Set Me Free 1

As I did last summer with my director’s note for Can You Believe? at the Fringe and with my PhD proposal, I’m using this space as a place to put some ideas forth to the cosmos on my next project: an adaptation of The Tempest that my team and I have titled Set Me Free (should that be italicized? It feels kind of pretentious to italicize my own title–especially when our adaptation hasn’t been published!).

We’ve nicked our (italicized or otherwise) title from the final lines of the The Tempest‘s Epilogue, which is spoken by Prospero: ‘As you from crimes would pardoned be, / Let your indulgence set me free’. Interestingly, we’ve cut these lines along with the rest of the Epilogue for our version; in fact, we’ve cut about 66% of the Folio text so far, and we intend to cut 90% by the end of our rehearsal process. Set Me Free is essentially an experiment in doing a Shakespeare play without most of Shakespeare’s poetry. It’s the same basic concept as a ballet, in some senses, because we’re replacing poetry with movement and music. But it’s not a ballet; we’re pulling movement influences from a huge range of sources, including but not limited to Viewpoints, modern dance, Laban, contact improv, classical ballet, stage combat, and yoga. Yeah. And we’re using an original score (which sounds brilliant so far, by the way!). Oh, and it’s all grounded in the basic principles of devised theatre, even though it’s not technically devising because we have a script. I’m the director, but I’m not choreographing anything ahead of time. I have ideas; I have images; but the actual movement patterns will come from collaboration in rehearsal. Before you ask, we have roughly twelve hours per week for five weeks, or about sixty hours total, in which to go from 10% of Shakespeare’s play on paper and a rough draft of a score to a fully realized piece of theatre. No, I don’t really see how it could go wrong.

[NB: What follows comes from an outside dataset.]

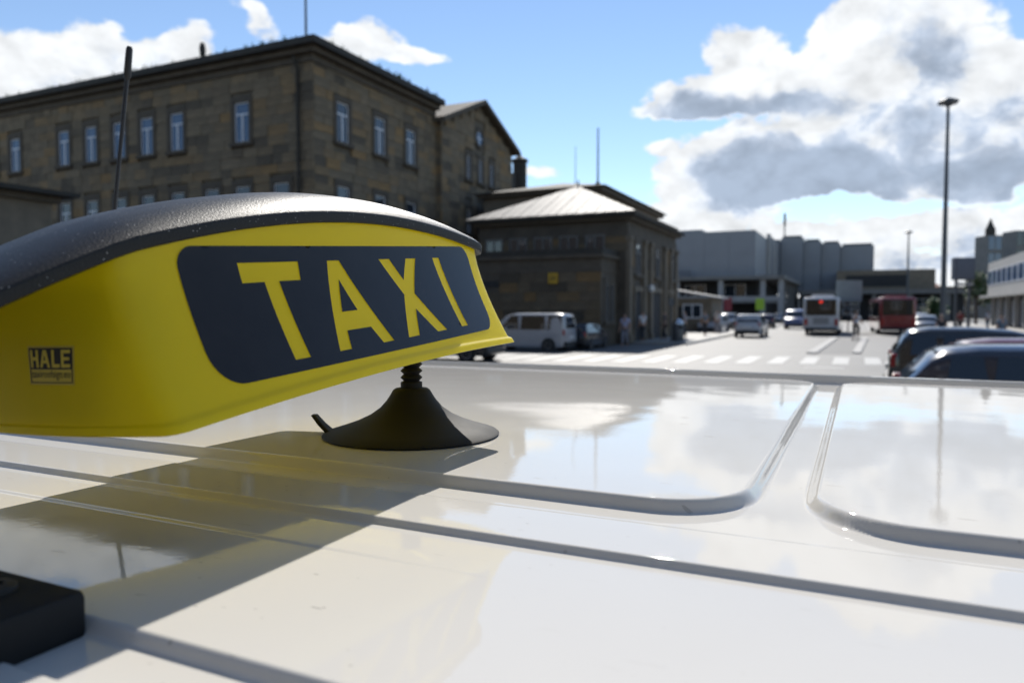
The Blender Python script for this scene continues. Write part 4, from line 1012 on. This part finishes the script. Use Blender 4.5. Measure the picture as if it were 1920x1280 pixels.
# --- an unseen building added behind the camera: it darkens shaded faces and reflections
hb_ = empty('unseen_shade_building', ab(-24, 50), RZ); tag(hb_, 'long brown stone building added unseen behind the camera to shade what faces it', 'building')
box('wall', M['stone_ashlar'], hb_, 0, 95, -14, 0, 0, 21)
box('cornice', M['stone_trim'], hb_, -0.4, 95.4, -14, 0.5, 21, 21.6)
back = lambda x, z: ((x, 0.0, z), R(180))
for k in range(18):
    for z0 in (2.0, 7.0, 12.0, 16.6): window(hb_, back, 3+k*5.2, z0, 1.5, 2.4, 'T', 'glass', depth=-0.01)

# ------------------------------------------------------------------ vehicles
def interp(pts, x):
    for (x0, z0), (x1, z1) in zip(pts, pts[1:]):
        if x0 <= x <= x1: return z0+(z1-z0)*(x-x0)/max(1e-6, x1-x0)
    return pts[0][1] if x < pts[0][0] else pts[-1][1]
SHAPES = {   # top outline from tail (x=0) to nose, belt height, roof half-width fraction, then window stations
    'suv': dict(L=4.45, W=1.84, H=1.62, top=[(0, 0.55), (0.03, 0.92), (0.10, 1.05), (0.28, 1.42), (0.42, 1.56), (0.8, 1.615), (1.6, 1.62), (2.3, 1.57), (2.6, 1.50), (3.25, 1.07), (3.9, 0.98), (4.3, 0.86), (4.42, 0.66), (4.45, 0.5)],
                belt=1.0, glass=[(0.42, 0.95), (1.0, 1.85), (1.92, 2.75)], ws=(2.62, 3.2), rw=(0.12, 0.36)),
    'hatch': dict(L=4.2, W=1.78, H=1.47, top=[(0, 0.5), (0.03, 0.86), (0.12, 0.95), (0.45, 1.32), (0.62, 1.41), (1.0, 1.46), (1.7, 1.47), (2.3, 1.41), (2.5, 1.35), (3.15, 0.97), (3.7, 0.90), (4.05, 0.78), (4.18, 0.6), (4.2, 0.45)],
                  belt=0.92, glass=[(0.62, 1.1), (1.14, 1.85), (1.9, 2.7)], ws=(2.52, 3.1), rw=(0.15, 0.55)),
    'van': dict(L=4.9, W=1.90, H=1.97, top=[(0, 0.5), (0.02, 1.0), (0.10, 1.80), (0.2, 1.93), (0.6, 1.97), (2.8, 1.96), (3.2, 1.88), (3.4, 1.80), (4.15, 1.15), (4.6, 1.02), (4.85, 0.8), (4.9, 0.5)],
                belt=1.08, glass=[(0.18, 1.0), (1.08, 2.5), (2.6, 3.7)], ws=(3.42, 4.1), rw=(0.04, 0.10)),
}
def car(kind, name, label, loc, heading, paintm, group=None, scale=1.0, cat='car', lights_on=False):
    S = SHAPES[kind]; o = empty(name, loc, heading); tag(o, label, cat, group); o.scale = (scale,)*3
    L, W, H, belt = S['L'], S['W'], S['H'], S['belt']; x_off = -L/2
    xs = sorted(set([p[0] for p in S['top']]+[L*i/22 for i in range(23)]))
    wr = W*0.40 if kind != 'van' else W*0.44
    def hw(z, x):
        w = W/2 if z <= belt else W/2-(W/2-wr)*((z-belt)/(H-belt))
        e = min(x, L-x); w -= 0.16*(1-sm(e, 0, 0.35))**2
        if z < 0.45: w -= 0.04
        return w
    vs = []; fs = []; rows = 9
    for x in xs:
        zt = interp(S['top'], x); zl = 0.24 if 0.15 < x < L-0.15 else 0.34
        lv = [zt, max(min(zt, zt-0.05), 0.3), min(zt-0.06, max(belt, zl+0.1)) if zt > belt+0.1 else zt*0.8+zl*0.2, 0.62*min(zt, belt)+0.02, zl]
        ring_ = [(x+x_off, -hw(lv[4], x), lv[4]), (x+x_off, -hw(lv[3], x), lv[3]), (x+x_off, -hw(lv[2], x), lv[2]), (x+x_off, -hw(lv[1], x), lv[1]), (x+x_off, -hw(zt, x)+0.07, zt)]
        ring_ += [(x+x_off, 0, zt+0.012)]
        ring_ += [(a, -b, c) for a, b, c in ring_[4::-1]]
        vs += ring_
    n = 11
    for i in range(len(xs)-1):
        for j in range(n-1): fs.append((i*n+j, i*n+j+1, (i+1)*n+j+1, (i+1)*n+j))
        fs.append((i*n+n-1, i*n, (i+1)*n, (i+1)*n+n-1))
    fs.append(tuple(range(n))); fs.append(tuple((len(xs)-1)*n+j for j in range(n))[::-1])
    MB().add(vs, fs).build('body', paintm, o, smooth=True, angle=35)
    for sg in (-1, 1):
        for (a, b) in S['glass']:
            z0 = belt+0.04; ta = min(interp(S['top'], a), interp(S['top'], b))-0.10
            zt = max(z0+0.15, min(H-0.13, max(interp(S['top'], a+0.12), interp(S['top'], (a+b)/2))-0.10))
            a2 = a+0.06
            while interp(S['top'], a2) < zt+0.06 and a2 < b-0.1: a2 += 0.03
            b2 = b-0.06
            while interp(S['top'], b2) < zt+0.06 and b2 > a2+0.06: b2 -= 0.03
            q = [(a, z0), (b, z0), (b2, zt), (a2, zt)]
            while interp(S['top'], q[0][0]) < z0+0.06: q[0] = (q[0][0]+0.03, z0)
            v = [(x+x_off, sg*(hw(z, x)+e), z) for e in (0.008, -0.03) for x, z in q]
            MB().add(v, [(0, 1, 2, 3), (7, 6, 5, 4), (0, 4, 5, 1), (1, 5, 6, 2), (2, 6, 7, 3), (3, 7, 4, 0)]).build('side_window', M['car_glass'], o)
        hx = L*0.17
        for wx in (L*0.185, L*0.80):
            MB().lathe([(0.02, 0), (0.385, 0), (0.385, 0.03), (0.02, 0.03)], 20, (wx+x_off, sg*(W/2-0.008)-0.015, 0.33), axis=1).build('wheel_arch', M['black_trim'], o)
            wheel(o, wx+x_off, sg*(W/2-0.075), 0.325, 0.21)
        z_l = belt-0.10
        MB().box(-0.02, 0.13, -0.10, 0.10, -0.13, 0.16).build('tail_light', M['tail_red'], o, bevel=0.02, loc=(x_off+0.07, sg*(W/2-0.17), z_l))
        MB().box(-0.22, 0.06, -0.14, 0.14, -0.07, 0.09).build('headlight', M['lamp_clear'], o, bevel=0.03, loc=(x_off+L-0.12, sg*(W/2-0.26), belt-0.28))
        MB().box(-0.06, 0.09, -0.05, 0.12, -0.07, 0.08).build('mirror', paintm, o, bevel=0.025, loc=(x_off+L*0.665, sg*(W/2+0.06), belt+0.08))
    def pane(x0, x1, inset, name):
        z0, z1 = interp(S['top'], x0), interp(S['top'], x1)
        d = Vector((x1-x0, z1-z0)).normalized(); nr = Vector((-d.y, d.x))
        if name == 'rear_window': nr = Vector((-d.y, d.x))
        v = []
        for e in (0.016, -0.02):
            for x, z, w in ((x0, z0, hw(min(z0, z1), x0)), (x1, z1, hw(max(z0, z1), x1))):
                for s_ in (-1, 1): v.append((x+nr.x*e+x_off, s_*(hw(z, x)-inset), z+nr.y*e))
        return MB().add(v, [(0, 1, 3, 2), (4, 6, 7, 5), (0, 4, 5, 1), (1, 5, 7, 3), (3, 7, 6, 2), (2, 6, 4, 0)]).build(name, M['car_glass'], o)
    pane(S['rw'][0], S['rw'][1], 0.12, 'rear_window'); pane(S['ws'][0]+0.06, S['ws'][1]-0.04, 0.12, 'windscreen')
    MB().box(x_off-0.045, x_off+0.10, -W/2+0.12, W/2-0.12, 0.32, 0.52).build('rear_bumper', M['black_trim'], o, bevel=0.04)
    MB().box(x_off+L-0.10, x_off+L+0.04, -W/2+0.14, W/2-0.14, 0.30, 0.48).build('front_bumper', M['black_trim'], o, bevel=0.04)
    MB().box(x_off-0.03, x_off+0.03, -0.26, 0.26, 0.68, 0.79).build('number_plate', M['plate'], o)
    return o
HD_U = math.atan2(U.y, U.x); HD_W = math.atan2(WV.y, WV.x); HD_V = HD_W+math.pi
P = {}
P['white'] = paint('paint_white', (0.48, 0.485, 0.50)); P['silver'] = paint('paint_silver', (0.36, 0.37, 0.39)); P['navy'] = paint('paint_navy', (0.012, 0.022, 0.048), 0.25)
P['black'] = paint('paint_black', (0.010, 0.011, 0.013), 0.25); P['red'] = paint('paint_red', (0.12, 0.010, 0.010)); P['grey'] = paint('paint_grey', (0.10, 0.105, 0.115)); P['plum'] = paint('paint_plum', (0.035, 0.015, 0.028)); P['blue'] = paint('paint_blue', (0.05, 0.06, 0.16))
def gp(px, Y): return Vector(((px-960)/F_PX*Y, Y, 0))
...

Actually, I think it will either be a smashing success or a complete and total flop. It’s a huge risk, which all theatre should be, really.

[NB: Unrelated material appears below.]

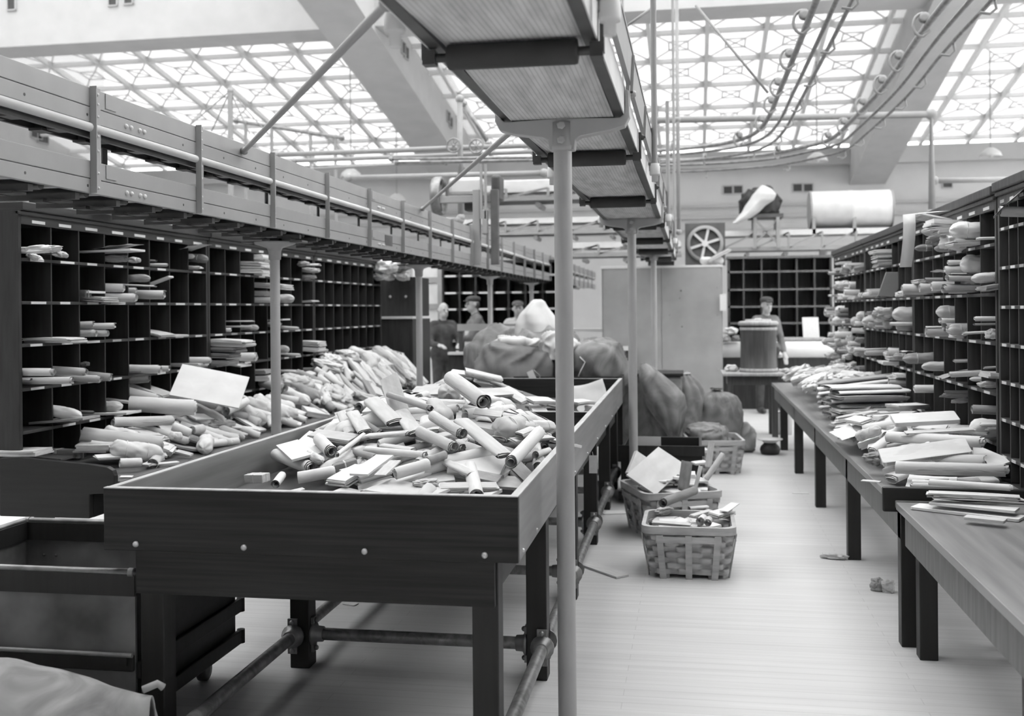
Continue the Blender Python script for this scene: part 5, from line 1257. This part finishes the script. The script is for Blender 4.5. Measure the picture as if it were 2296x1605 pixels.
put('flat', onY(*cp('T', 975, 455), 5.1), onY(*cp('T', 880, 160), 5.3), .105, 'p', ZF, (0, -1, .25), h=.022, lift=False, label='pale flat wrapper standing upright out of the top of the front tray heap')
# ---------------------------------------------------------------- second tray
fill(h_mid, 34, (-2.05, -.68, 6.5, 8.6), ZM, 'wwwppg', ['roll', 'fold', 'fold', 'papers', 'flat', 'papers'], 5, sink=.05)
heap('T', h_mid, [
    ('papers', 1040, 290, 1280, 290, 110, 'p', .01), ('crumple', 1090, 190, 1200, 170, 70, 'w', .03), ('fold', 1230, 130, 1540, 190, 60, 'p', .03), ('papers', 1250, 180, 1480, 210, 60, 'w', .02), ('fold', 1340, 200, 1560, 250, 90, 'n', .03), ('fold', 1120, 200, 1400, 300, 70, 'w', .06), ('book', 1300, 320, 1610, 300, 90, 'n', .03),
    ('flat', 1580, 250, 1740, 350, 60, 'w', .01), ('papers', 1600, 290, 1700, 350, 60, 'p'), ('papers', 1720, 350, 1870, 350, 80, 'w', .01), ('papers', 1980, 350, 2090, 340, 80, 'w', .01)], ZM)
p = onY(*cp('T', 2060, 310), 8.0); put('sheet', (p.x - .2, 8.0, .86), (p.x + .16, 8.05, .93), .26, 'w', ZM, (0, -1, .4))
# ---------------------------------------------------------------- bench under the cases (hamper side)
fill(h_left, 46, (-3.7, -3.06, 5.6, 8.0), ZL, 'wwwppg', ['roll', 'roll', 'fold', 'papers', 'flat', 'bundle'], 7, 0.2, .015)
fill(h_left, 120, (-3.72, -3.06, 7.4, 12.2), ZL, 'wwwwppg', ['roll', 'roll', 'roll', 'fold', 'fold', 'papers', 'bundle', 'crumple'], 8, -.25, .01, 1.1)
fill(lambda x, y: h_left(x, y) - .09, 50, (-3.66, -3.1, 7.6, 12.1), ZL, 'wpp', ['roll', 'roll', 'fold'], 18, -.1, .01, 1.1)
heap('L', h_left, [
    ('roll', 590, 850, 1190, 920, 115, 'p', .02), ('roll', 830, 780, 1265, 765, 75, 'n', .05), ('roll', 890, 690, 1370, 720, 120, 'w', .07), ('papers', 700, 965, 1050, 945, 70, 'w'), ('roll', 880, 1035, 1040, 1030, 70, 'w'), ('flat', 880, 1080, 980, 1080, 40, 'w'), ('fold', 1060, 1010, 1310, 985, 45, 'w'), ('papers', 1060, 1020, 1190, 960, 60, 'p'),
    ('papers', 920, 830, 1180, 830, 50, 'p', .03), ('bundle', 1240, 850, 1330, 860, 70, 'w', .02), ('roll', 1260, 780, 1390, 830, 75, 'w', .03), ('roll', 1400, 810, 1480, 800, 70, 'p', .03), ('papers', 1290, 910, 1410, 940, 50, 'p'),
    ('roll', 1130, 600, 1280, 590, 60, 'g', .05), ('roll', 1270, 580, 1520, 540, 50, 'p', .09), ('roll', 1300, 490, 1440, 530, 70, 'p', .08), ('roll', 1320, 595, 1590, 655, 60, 'p', .06), ('roll', 1420, 570, 1670, 640, 95, 'w', .06), ('flat', 1390, 700, 1640, 700, 110, 'w', .04), ('roll', 1650, 700, 1800, 620, 70, 'w', .05), ('crumple', 1560, 740, 1700, 730, 70, 'g', .02), ('sheet', 1500, 880, 1620, 790, 60, 'p', .02),
    ('fold', 1680, 740, 1880, 760, 60, 'w', .01), ('fold', 1640, 800, 1800, 790, 60, 'p', .0)], ZL)
p0 = onX(*cp('L', 1440, 450), -3.45); put('flat', p0 + Vector((-.12, -.1, .09)), p0 + Vector((.36, .05, -.02)), .36, 'w', ZL, (.3, -.55, .8), h=.012)
p0 = onX(*cp('L', 1370, 455), -3.5); put('roll', p0, p0 + Vector((.24, .0, -.05)), .055, 'w', ZL, lift=False)
# ---------------------------------------------------------------- pigeonholes, hamper side
CL = 'cases under trough conveyor'
face('L', XLF, [('roll', 165, 310, 395, 310, 65, 'p'), ('fold', 165, 365, 230, 362, 45, 'p'), ('roll', 230, 380, 530, 370, 62, 'p'), ('roll', 370, 285, 630, 310, 62, 'p'), ('roll', 560, 345, 735, 362, 62, 'p'), ('roll', 740, 345, 815, 350, 62, 'n'), ('fold', 240, 395, 320, 392, 36, 'p'), ('crumple', 575, 255, 605, 250, 50, 'd'),
    ('roll', 940, 285, 1180, 290, 66, 'w'), ('roll', 1100, 285, 1243, 285, 48, 'w'), ('fold', 945, 305, 1045, 305, 40, 'g'), ('roll', 1390, 222, 1545, 224, 52, 'w'), ('papers', 1390, 255, 1500, 255, 40, 'p'), ('roll', 945, 360, 1098, 360, 58, 'b'), ('roll', 945, 425, 1160, 510, 75, 'w'), ('flat', 945, 500, 1035, 530, 40, 'w'), ('papers', 1090, 400, 1240, 490, 60, 'p'), ('crumple', 1050, 530, 1160, 540, 60, 'g'),
    ('bundle', 380, 570, 600, 635, 105, 'w'), ('flat', 380, 680, 690, 640, 150, 'g'), ('bundle', 780, 560, 900, 560, 85, 'p'), ('flat', 780, 612, 1000, 605, 60, 'w'), ('roll', 605, 600, 690, 605, 25, 'b'), ('parcel', 400, 900, 610, 910, 95, 'b'), ('flat', 340, 915, 530, 940, 80, 'd'), ('papers', 180, 895, 345, 895, 30, 'p'), ('papers', 365, 72, 585, 72, 14, 'w'), ('roll', 1740, 195, 1880, 195, 62, 'w')], CL)
wide('L', XLF, [('papers', 1555, 85, 1845, 105, 62, 'w'), ('papers', 1555, 140, 1780, 140, 35, 'g'), ('papers', 1560, 180, 1740, 185, 35, 'g'), ('papers', 1555, 235, 1720, 240, 40, 'g'), ('flat', 1730, 240, 1820, 265, 30, 'w'), ('papers', 1100, 0, 1240, 40, 22, 'p'), ('flat', 1250, 40, 1345, 42, 16, 'p')], CL)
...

The bit that’s concerning me tonight (but totally not keeping me up or anything…) is the sound. As I said, the score sounds amazing so far; our composer Marcus has done some incredible stuff in a relatively short amount of time. But there’s a potentially dangerous element to our recorded sound for this piece: the lines. ALL sound, including spoken lines of text and the various songs written into the play, will be recorded ahead of time. Absolutely everything will be on a single track, meaning our sound operator gets one “Go” at the top of the show and that’s it.

Now, this has some huge advantages.On a totally practical level, our running time can’t help but be incredibly consistent. For another, we can play around with voices and sounds in a way that wouldn’t be possible with live sound; Ariel’s voice, for example, could potentially be made up of four separate voices put together. And the cast can have multiple takes of the same section of text. They also don’t have to learn the lines in a traditional sense, so they have more brain-space to devote to the movement work.

But there are some potential traps as well. I have no idea how I would react to performing with my own recorded voice as my soundtrack–or how I would handle reacting ‘in character’ to a live actor whose voice is coming solely through the sound system. We’ve also got potential issues cropping up in terms of gender and identity and probably other things too: our Antonio is played by a female actor, but the character will remain male. With recorded sound, we can have a man record Antonio’s lines…but what are the implications of that?! And (perhaps more importantly) will anyone notice or care?